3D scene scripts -
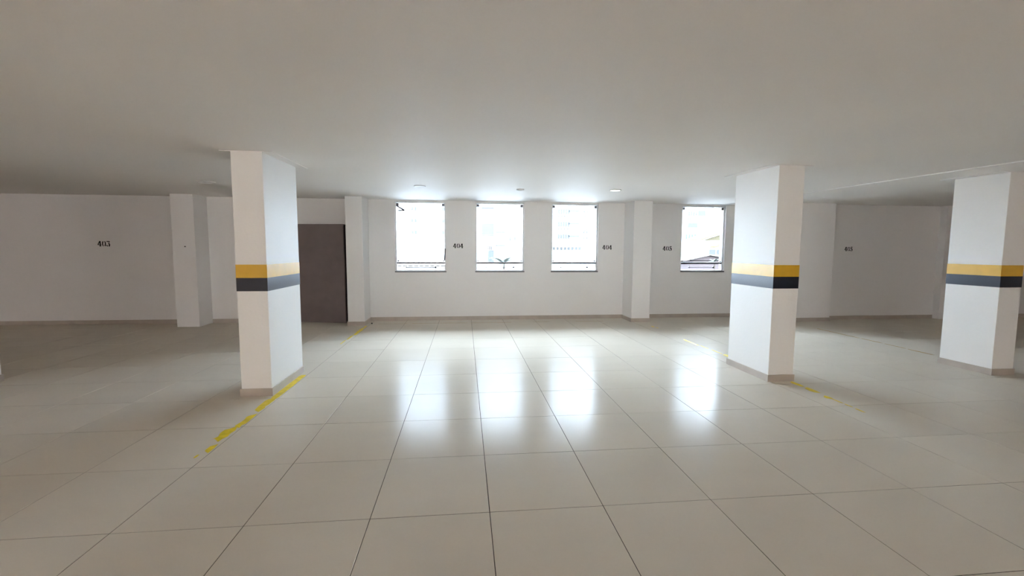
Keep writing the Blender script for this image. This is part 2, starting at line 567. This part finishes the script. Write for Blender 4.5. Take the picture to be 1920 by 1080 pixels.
# ------------------------------------------------------------------ worn floor lines
def patch(bm, xc, y0, y1, w, seed, jag=0.3, x_shift=0.0):
    """ragged paint remnant running along Y"""
    rnd = random.Random(seed)
    n = max(3, int((y1 - y0) / 0.045))
    L, R = [], []
    lean = rnd.uniform(0.1, 0.5) * w            # the ragged ends are cut askew
    for k in range(n + 1):
        t = k / n
        y = y0 + (y1 - y0) * t
        e = 1.0 if 0 < k < n else 0.7
        L.append((xc - w / 2 * e * (1 - jag * rnd.random()), y + (lean if k == 0 else -lean * 0.3 if k == n else rnd.uniform(-.018, .018))))
        R.append((xc + w / 2 * e * (1 - jag * rnd.random()), y + (-lean * 0.3 if k == 0 else lean if k == n else rnd.uniform(-.018, .018))))
    bm_prism(bm, L + R[::-1], 0.0002, 0.0012)
def floor_line(label, patches, m):
    xs = [p[0] for p in patches]; ys = [p[1] for p in patches]
    l = empty('painted_floor_line', (sum(xs) / len(xs), min(ys), 0))
    tag(l, label, 'floor line', 'worn parking bay lines')
    for k, p in enumerate(patches):
        bm = bmesh.new()
        patch(bm, p[0], p[1], p[2], p[3], len(label) * 13 + k, p[4] if len(p) > 4 else 0.35)
        done(bm, 'paint_patch', m, l)
    return l
floor_line('bright yellow worn line at the foot of the left column',
           [(-1.900, 3.40, 3.52, 0.07), (-1.93, 3.32, 3.37, 0.02), (-1.930, 3.60, 3.86, 0.110, 0.55), (-1.905, 3.87, 4.15, 0.090, 0.6),
            (-1.915, 4.24, 4.60, 0.095, 0.5), (-1.905, 4.60, 5.45, 0.075, 0.15)], M_LINE)
floor_line('yellow worn line leading to the pilaster beside brown door',
           [(-1.91, 7.95, 8.62, 0.085, 0.6), (-1.945, 7.2, 7.5, 0.03, 0.6), (-1.93, 7.55, 7.9, 0.05, 0.7), (-1.90, 8.6, 8.9, 0.05, 0.6)], M_LINE)
floor_line('thin worn line behind the right striped column in window glare',
           [(3.66, 6.62, 7.10, 0.05, 0.5), (3.69, 6.40, 6.62, 0.03, 0.5), (3.705, 6.05, 6.32, 0.03, 0.5), (3.72, 5.62, 6.02, 0.085, 0.3)], M_LINE)
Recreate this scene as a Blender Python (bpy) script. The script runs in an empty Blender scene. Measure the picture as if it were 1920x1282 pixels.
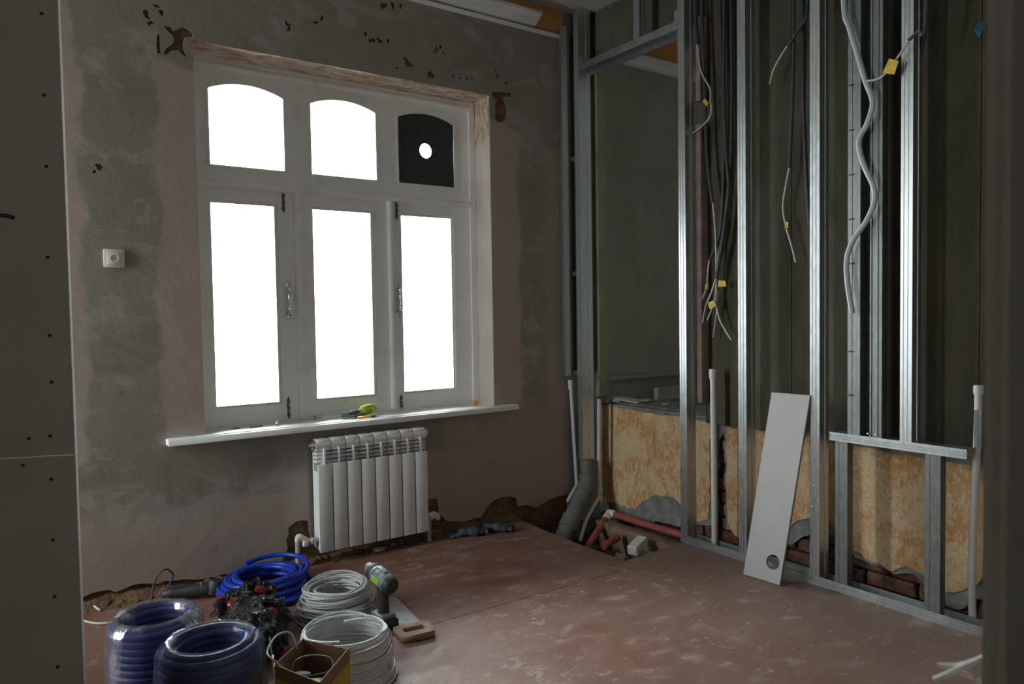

Given request -
Copy out each record shown above without alteration, skipping any picture.

Solution for this problem -
Keep writing the Blender script for this image. This is part 2, starting at line 567. This part finishes the script. Write for Blender 4.5. Take the picture to be 1920 by 1080 pixels.
# ------------------------------------------------------------------ worn floor lines
def patch(bm, xc, y0, y1, w, seed, jag=0.3, x_shift=0.0):
    """ragged paint remnant running along Y"""
    rnd = random.Random(seed)
    n = max(3, int((y1 - y0) / 0.045))
    L, R = [], []
    lean = rnd.uniform(0.1, 0.5) * w            # the ragged ends are cut askew
    for k in range(n + 1):
        t = k / n
        y = y0 + (y1 - y0) * t
        e = 1.0 if 0 < k < n else 0.7
        L.append((xc - w / 2 * e * (1 - jag * rnd.random()), y + (lean if k == 0 else -lean * 0.3 if k == n else rnd.uniform(-.018, .018))))
        R.append((xc + w / 2 * e * (1 - jag * rnd.random()), y + (-lean * 0.3 if k == 0 else lean if k == n else rnd.uniform(-.018, .018))))
    bm_prism(bm, L + R[::-1], 0.0002, 0.0012)
def floor_line(label, patches, m):
    xs = [p[0] for p in patches]; ys = [p[1] for p in patches]
    l = empty('painted_floor_line', (sum(xs) / len(xs), min(ys), 0))
    tag(l, label, 'floor line', 'worn parking bay lines')
    for k, p in enumerate(patches):
        bm = bmesh.new()
        patch(bm, p[0], p[1], p[2], p[3], len(label) * 13 + k, p[4] if len(p) > 4 else 0.35)
        done(bm, 'paint_patch', m, l)
    return l
floor_line('bright yellow worn line at the foot of the left column',
           [(-1.900, 3.40, 3.52, 0.07), (-1.93, 3.32, 3.37, 0.02), (-1.930, 3.60, 3.86, 0.110, 0.55), (-1.905, 3.87, 4.15, 0.090, 0.6),
            (-1.915, 4.24, 4.60, 0.095, 0.5), (-1.905, 4.60, 5.45, 0.075, 0.15)], M_LINE)
floor_line('yellow worn line leading to the pilaster beside brown door',
           [(-1.91, 7.95, 8.62, 0.085, 0.6), (-1.945, 7.2, 7.5, 0.03, 0.6), (-1.93, 7.55, 7.9, 0.05, 0.7), (-1.90, 8.6, 8.9, 0.05, 0.6)], M_LINE)
floor_line('thin worn line behind the right striped column in window glare',
           [(3.66, 6.62, 7.10, 0.05, 0.5), (3.69, 6.40, 6.62, 0.03, 0.5), (3.705, 6.05, 6.32, 0.03, 0.5), (3.72, 5.62, 6.02, 0.085, 0.3)], M_LINE)
Recreate this scene as a Blender Python (bpy) script. The script runs in an empty Blender scene. Measure the picture as if it were 1920x1282 pixels.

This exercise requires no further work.